Bonnie jumped up onto the back of the couch with her face just inches away from the glass. As anticipated, the would-be intruder leapt onto the glass with a fierce scream and a menacing glare on his face. In a split second, Bonnie joined him on the glass in like manner. I am constrained to relate exactly the “words” that were rapidly exchanged between the two cats suspended in this pose for a split second, but that pose didn’t last long. Like Wiley Coyote who, chasing feverishly after the Road Runner, failed to make the turn just before the cliff and was briefly suspended in mid-air before crashing to the ground…kuh-thump, so, too, these valiant feline warriors seemed suspended in time for a brief moment before the reality of gravity set in, and, bug-eyed and terrified, they came crashing (more precisely, sliding rapidly) down.
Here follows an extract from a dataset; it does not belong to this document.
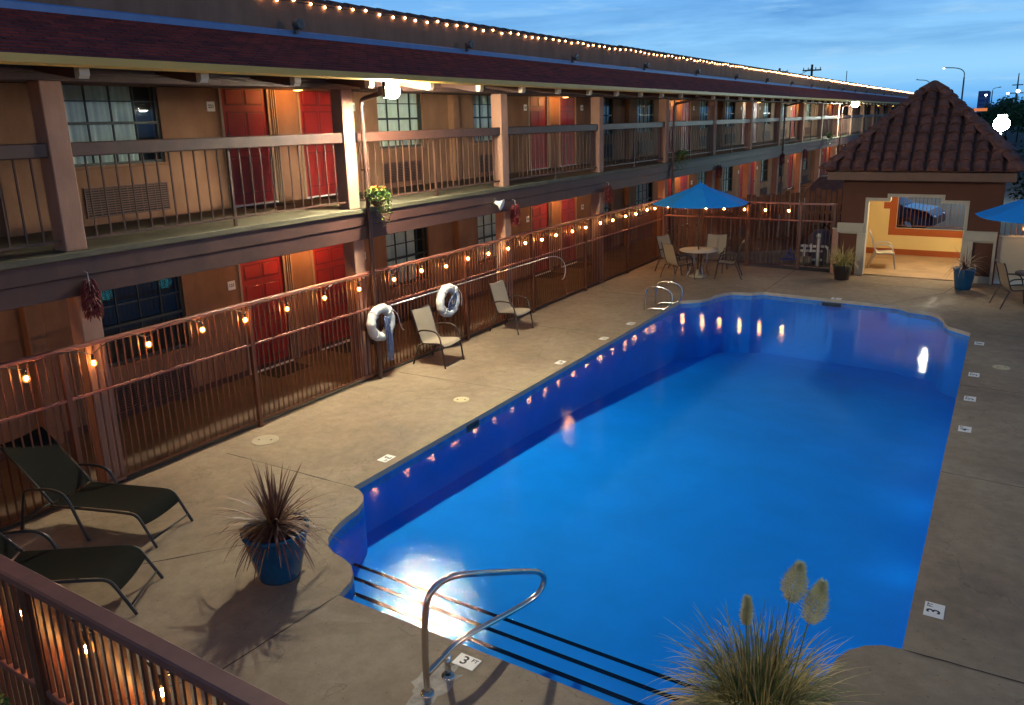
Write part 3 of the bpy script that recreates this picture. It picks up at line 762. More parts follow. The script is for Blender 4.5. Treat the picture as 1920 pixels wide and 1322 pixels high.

At this point we were so consumed by uncontrollable laughter that we had zero concern for Bonnie’s well being following her fall. But, not to worry, we finally regained our composure to find that the couch was soft and had afforded her a perfect landing place. I can’t say that the other cat fared as well, though.

And that was the last we heard from this unwelcome, wannabe intruder. I guess his memory must have lasted more than a few weeks that time!